**What is required:** From the listing that follows, reproduce only the lines from the one holding "Write a Blender" through the one holding "COL = S.collection", both included, with no pictures.

>> begin Information supplied

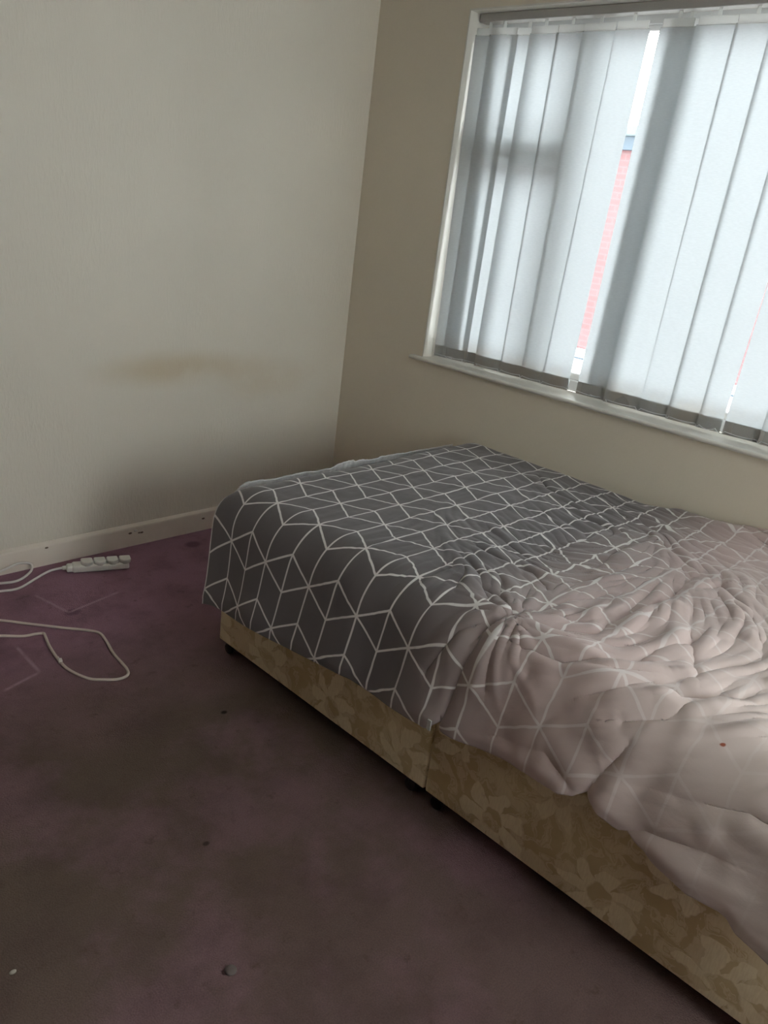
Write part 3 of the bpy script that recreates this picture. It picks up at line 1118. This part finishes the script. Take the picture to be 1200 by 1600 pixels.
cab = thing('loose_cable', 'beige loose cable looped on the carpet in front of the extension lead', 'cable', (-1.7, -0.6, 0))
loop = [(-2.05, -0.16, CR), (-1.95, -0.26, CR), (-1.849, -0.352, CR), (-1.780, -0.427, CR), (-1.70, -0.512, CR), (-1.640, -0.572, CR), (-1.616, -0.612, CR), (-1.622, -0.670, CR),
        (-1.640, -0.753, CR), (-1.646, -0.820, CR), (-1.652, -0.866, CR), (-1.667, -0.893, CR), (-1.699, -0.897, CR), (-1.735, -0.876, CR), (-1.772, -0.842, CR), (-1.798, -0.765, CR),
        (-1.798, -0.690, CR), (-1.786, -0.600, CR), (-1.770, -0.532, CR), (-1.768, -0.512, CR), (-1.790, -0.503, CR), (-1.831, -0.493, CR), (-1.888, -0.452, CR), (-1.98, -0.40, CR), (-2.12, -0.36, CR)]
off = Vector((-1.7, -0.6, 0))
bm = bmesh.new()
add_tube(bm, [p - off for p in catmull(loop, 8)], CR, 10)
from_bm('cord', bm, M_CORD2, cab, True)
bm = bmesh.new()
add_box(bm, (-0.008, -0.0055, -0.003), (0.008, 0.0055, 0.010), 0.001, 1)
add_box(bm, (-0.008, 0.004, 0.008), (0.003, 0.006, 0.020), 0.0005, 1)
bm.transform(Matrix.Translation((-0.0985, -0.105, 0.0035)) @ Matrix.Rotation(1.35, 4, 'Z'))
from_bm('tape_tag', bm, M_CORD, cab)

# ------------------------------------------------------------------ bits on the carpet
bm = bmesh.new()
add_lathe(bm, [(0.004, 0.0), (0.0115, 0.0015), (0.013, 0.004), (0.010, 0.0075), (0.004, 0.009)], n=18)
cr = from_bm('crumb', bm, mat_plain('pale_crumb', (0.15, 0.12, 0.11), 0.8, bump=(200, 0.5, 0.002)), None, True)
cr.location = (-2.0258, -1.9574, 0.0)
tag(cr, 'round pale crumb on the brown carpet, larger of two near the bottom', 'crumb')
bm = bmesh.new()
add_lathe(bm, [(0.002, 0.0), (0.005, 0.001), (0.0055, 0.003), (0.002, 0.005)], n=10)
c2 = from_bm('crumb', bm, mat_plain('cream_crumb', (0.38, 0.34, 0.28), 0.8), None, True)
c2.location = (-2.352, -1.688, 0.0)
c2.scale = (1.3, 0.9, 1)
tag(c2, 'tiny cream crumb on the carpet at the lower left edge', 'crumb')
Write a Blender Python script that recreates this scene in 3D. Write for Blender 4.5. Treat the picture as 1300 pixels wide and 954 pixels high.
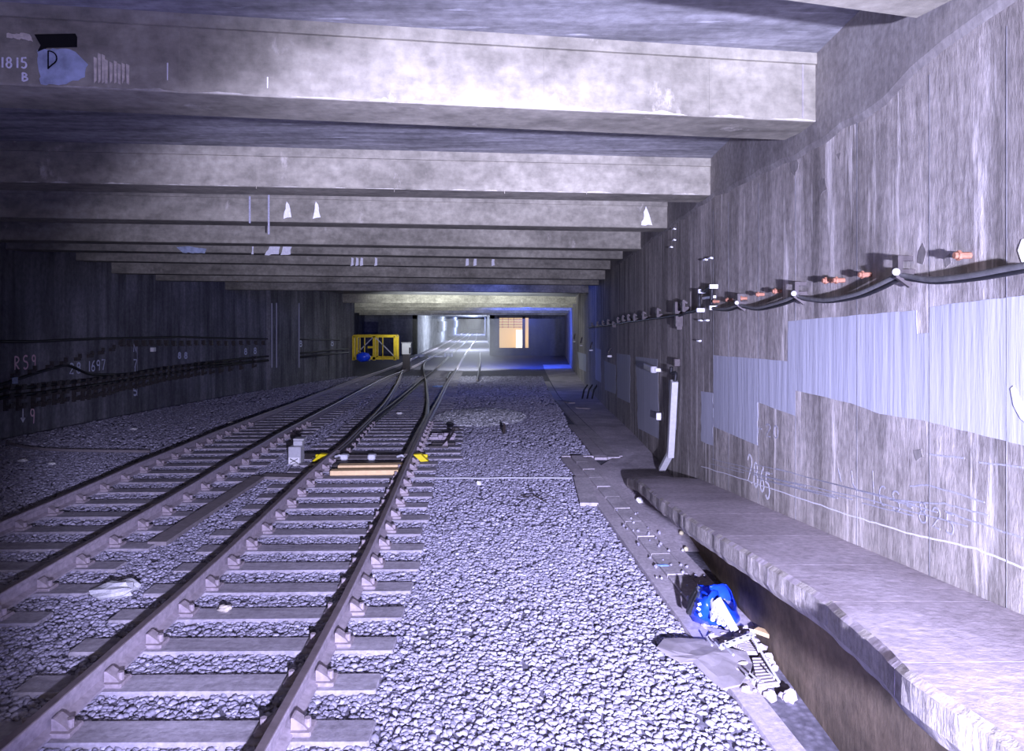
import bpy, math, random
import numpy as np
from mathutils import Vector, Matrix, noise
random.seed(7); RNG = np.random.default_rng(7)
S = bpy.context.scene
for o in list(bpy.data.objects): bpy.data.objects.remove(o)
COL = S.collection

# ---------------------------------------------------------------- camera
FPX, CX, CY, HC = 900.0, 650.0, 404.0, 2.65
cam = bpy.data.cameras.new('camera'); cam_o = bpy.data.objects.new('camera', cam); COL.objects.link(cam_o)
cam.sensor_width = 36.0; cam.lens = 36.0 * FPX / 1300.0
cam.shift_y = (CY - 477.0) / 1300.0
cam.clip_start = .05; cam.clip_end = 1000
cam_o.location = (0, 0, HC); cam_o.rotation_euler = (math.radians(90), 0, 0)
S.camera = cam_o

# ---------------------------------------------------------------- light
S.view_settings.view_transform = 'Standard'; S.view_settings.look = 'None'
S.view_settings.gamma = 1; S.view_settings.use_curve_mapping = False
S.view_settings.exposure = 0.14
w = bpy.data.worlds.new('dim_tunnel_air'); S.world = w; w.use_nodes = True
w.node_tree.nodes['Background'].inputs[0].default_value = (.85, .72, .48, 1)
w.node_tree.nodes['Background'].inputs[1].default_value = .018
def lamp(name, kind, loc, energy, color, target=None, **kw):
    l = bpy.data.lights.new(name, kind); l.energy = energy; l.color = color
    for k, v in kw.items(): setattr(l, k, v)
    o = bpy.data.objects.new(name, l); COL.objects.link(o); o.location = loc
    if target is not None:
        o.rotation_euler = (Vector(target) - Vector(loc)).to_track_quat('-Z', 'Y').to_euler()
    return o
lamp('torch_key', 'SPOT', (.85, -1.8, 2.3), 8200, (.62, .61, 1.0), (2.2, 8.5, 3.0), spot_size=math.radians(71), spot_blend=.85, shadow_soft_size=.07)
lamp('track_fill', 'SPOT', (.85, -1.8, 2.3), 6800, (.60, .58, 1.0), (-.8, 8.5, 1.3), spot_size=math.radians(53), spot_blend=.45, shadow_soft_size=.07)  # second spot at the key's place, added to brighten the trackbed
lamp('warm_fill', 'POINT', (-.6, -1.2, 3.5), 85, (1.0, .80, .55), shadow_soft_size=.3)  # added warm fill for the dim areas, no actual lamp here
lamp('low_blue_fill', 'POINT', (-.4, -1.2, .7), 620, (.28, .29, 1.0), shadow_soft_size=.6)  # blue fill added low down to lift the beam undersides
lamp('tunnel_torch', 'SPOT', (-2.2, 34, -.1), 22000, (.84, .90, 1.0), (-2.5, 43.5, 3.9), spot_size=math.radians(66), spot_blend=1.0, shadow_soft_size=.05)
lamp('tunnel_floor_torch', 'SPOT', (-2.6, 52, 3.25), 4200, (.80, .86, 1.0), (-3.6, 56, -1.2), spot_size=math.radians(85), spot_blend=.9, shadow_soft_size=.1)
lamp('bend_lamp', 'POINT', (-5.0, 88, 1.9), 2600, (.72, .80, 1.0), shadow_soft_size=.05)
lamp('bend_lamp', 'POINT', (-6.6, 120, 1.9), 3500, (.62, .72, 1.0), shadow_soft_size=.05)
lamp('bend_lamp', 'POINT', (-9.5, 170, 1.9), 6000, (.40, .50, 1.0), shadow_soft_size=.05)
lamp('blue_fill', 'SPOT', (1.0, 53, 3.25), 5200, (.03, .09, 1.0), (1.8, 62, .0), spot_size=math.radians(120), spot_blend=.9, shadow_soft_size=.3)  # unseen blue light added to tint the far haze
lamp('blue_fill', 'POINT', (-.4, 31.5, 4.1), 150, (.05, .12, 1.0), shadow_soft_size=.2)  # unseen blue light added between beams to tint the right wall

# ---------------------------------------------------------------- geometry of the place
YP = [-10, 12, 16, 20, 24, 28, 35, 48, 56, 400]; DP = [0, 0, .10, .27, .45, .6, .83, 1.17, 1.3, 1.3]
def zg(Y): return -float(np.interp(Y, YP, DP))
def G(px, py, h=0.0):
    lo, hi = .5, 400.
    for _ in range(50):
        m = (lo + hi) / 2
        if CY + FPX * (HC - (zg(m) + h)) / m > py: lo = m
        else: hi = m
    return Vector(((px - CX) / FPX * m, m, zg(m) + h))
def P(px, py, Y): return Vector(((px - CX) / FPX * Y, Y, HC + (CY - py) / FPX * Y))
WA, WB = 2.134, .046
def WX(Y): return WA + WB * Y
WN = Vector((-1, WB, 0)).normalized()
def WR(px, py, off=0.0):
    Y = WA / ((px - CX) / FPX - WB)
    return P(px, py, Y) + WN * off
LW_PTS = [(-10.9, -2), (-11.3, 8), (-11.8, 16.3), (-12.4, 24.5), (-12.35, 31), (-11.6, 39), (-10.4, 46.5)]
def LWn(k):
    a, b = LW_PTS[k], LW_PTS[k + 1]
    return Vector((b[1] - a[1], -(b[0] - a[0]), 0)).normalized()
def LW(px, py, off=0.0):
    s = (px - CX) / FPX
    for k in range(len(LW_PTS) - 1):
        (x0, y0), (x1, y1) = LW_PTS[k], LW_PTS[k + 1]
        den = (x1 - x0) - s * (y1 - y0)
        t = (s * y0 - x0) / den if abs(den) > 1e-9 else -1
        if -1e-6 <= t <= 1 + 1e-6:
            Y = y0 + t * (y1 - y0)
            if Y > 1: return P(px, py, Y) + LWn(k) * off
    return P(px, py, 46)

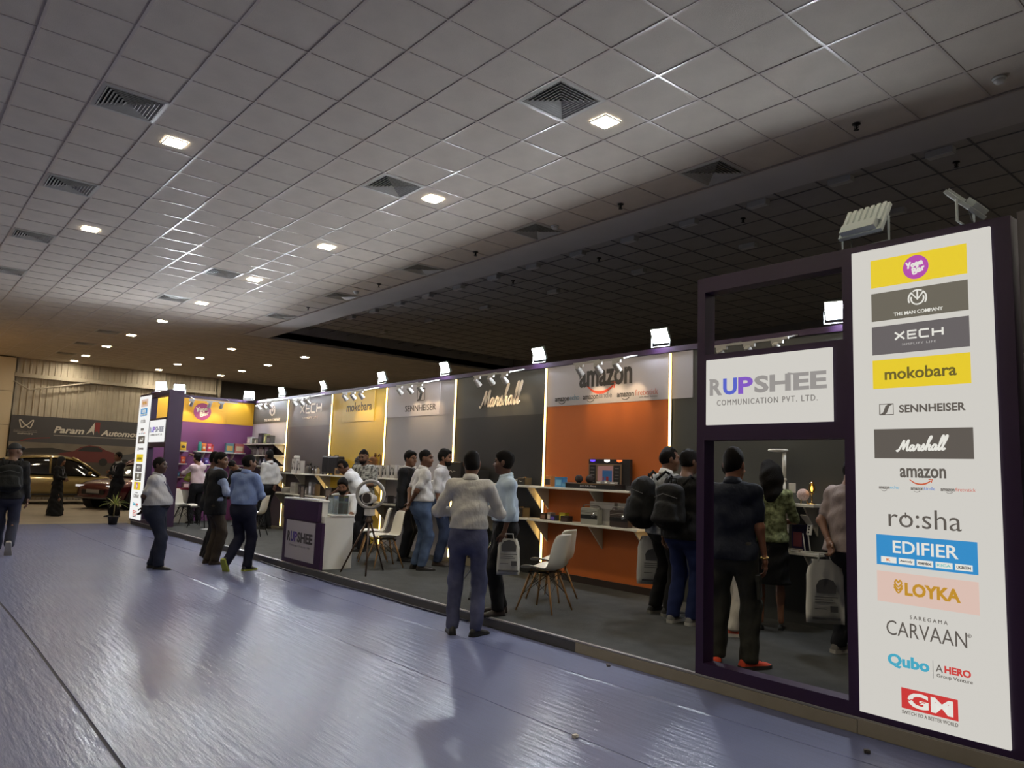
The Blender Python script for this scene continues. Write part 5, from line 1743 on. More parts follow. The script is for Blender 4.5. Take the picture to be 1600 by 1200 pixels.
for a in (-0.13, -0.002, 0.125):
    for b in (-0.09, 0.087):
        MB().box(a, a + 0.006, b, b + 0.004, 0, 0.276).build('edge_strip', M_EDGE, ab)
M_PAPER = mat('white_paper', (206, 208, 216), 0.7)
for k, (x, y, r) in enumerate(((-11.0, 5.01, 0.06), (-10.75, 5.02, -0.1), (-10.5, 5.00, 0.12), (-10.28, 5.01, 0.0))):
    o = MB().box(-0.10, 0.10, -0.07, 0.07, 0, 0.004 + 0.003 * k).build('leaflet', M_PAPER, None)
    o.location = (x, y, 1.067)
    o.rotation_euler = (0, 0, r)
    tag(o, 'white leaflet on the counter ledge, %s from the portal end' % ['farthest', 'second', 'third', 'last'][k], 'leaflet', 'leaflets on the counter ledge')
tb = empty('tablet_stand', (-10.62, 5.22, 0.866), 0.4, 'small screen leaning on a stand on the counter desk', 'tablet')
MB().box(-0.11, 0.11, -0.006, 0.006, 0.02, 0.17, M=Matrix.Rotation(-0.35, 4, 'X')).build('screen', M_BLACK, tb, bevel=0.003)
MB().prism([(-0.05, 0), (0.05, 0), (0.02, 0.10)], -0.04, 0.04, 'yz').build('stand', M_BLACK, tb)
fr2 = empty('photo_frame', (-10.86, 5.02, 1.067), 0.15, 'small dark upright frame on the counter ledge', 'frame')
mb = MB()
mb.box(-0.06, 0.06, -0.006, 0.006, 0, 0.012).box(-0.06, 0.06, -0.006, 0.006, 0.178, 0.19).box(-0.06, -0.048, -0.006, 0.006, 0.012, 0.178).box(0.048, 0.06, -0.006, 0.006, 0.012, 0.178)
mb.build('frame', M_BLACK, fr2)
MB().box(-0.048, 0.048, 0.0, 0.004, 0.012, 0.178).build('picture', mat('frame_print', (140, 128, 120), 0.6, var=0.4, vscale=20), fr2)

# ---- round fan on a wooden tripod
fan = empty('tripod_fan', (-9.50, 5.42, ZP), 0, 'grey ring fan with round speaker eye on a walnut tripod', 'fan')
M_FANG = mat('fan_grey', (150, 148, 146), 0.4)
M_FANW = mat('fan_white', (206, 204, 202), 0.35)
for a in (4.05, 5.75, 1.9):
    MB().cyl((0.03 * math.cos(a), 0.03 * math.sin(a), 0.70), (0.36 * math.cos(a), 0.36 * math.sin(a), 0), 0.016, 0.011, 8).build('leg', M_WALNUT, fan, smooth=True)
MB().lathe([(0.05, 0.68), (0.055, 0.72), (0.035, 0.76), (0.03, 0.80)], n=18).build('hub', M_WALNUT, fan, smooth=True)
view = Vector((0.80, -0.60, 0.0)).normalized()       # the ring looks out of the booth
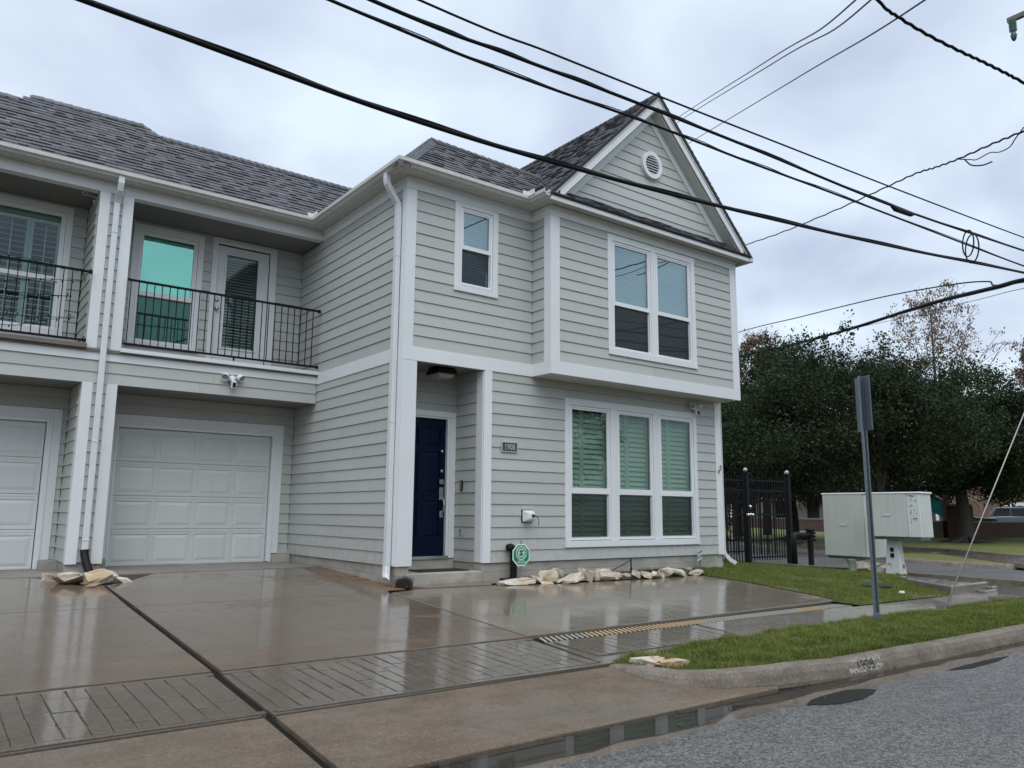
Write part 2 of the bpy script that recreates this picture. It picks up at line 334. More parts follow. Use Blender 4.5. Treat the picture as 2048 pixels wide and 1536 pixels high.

>> end Information supplied

**Answer for the task:**
Write a Blender Python script that recreates this scene in 3D. Write for Blender 4.5. Treat the picture as 1300 pixels wide and 954 pixels high.
import bpy, math, random
import numpy as np
from mathutils import Vector, Matrix, noise
random.seed(7); RNG = np.random.default_rng(7)
S = bpy.context.scene
for o in list(bpy.data.objects): bpy.data.objects.remove(o)
COL = S.collection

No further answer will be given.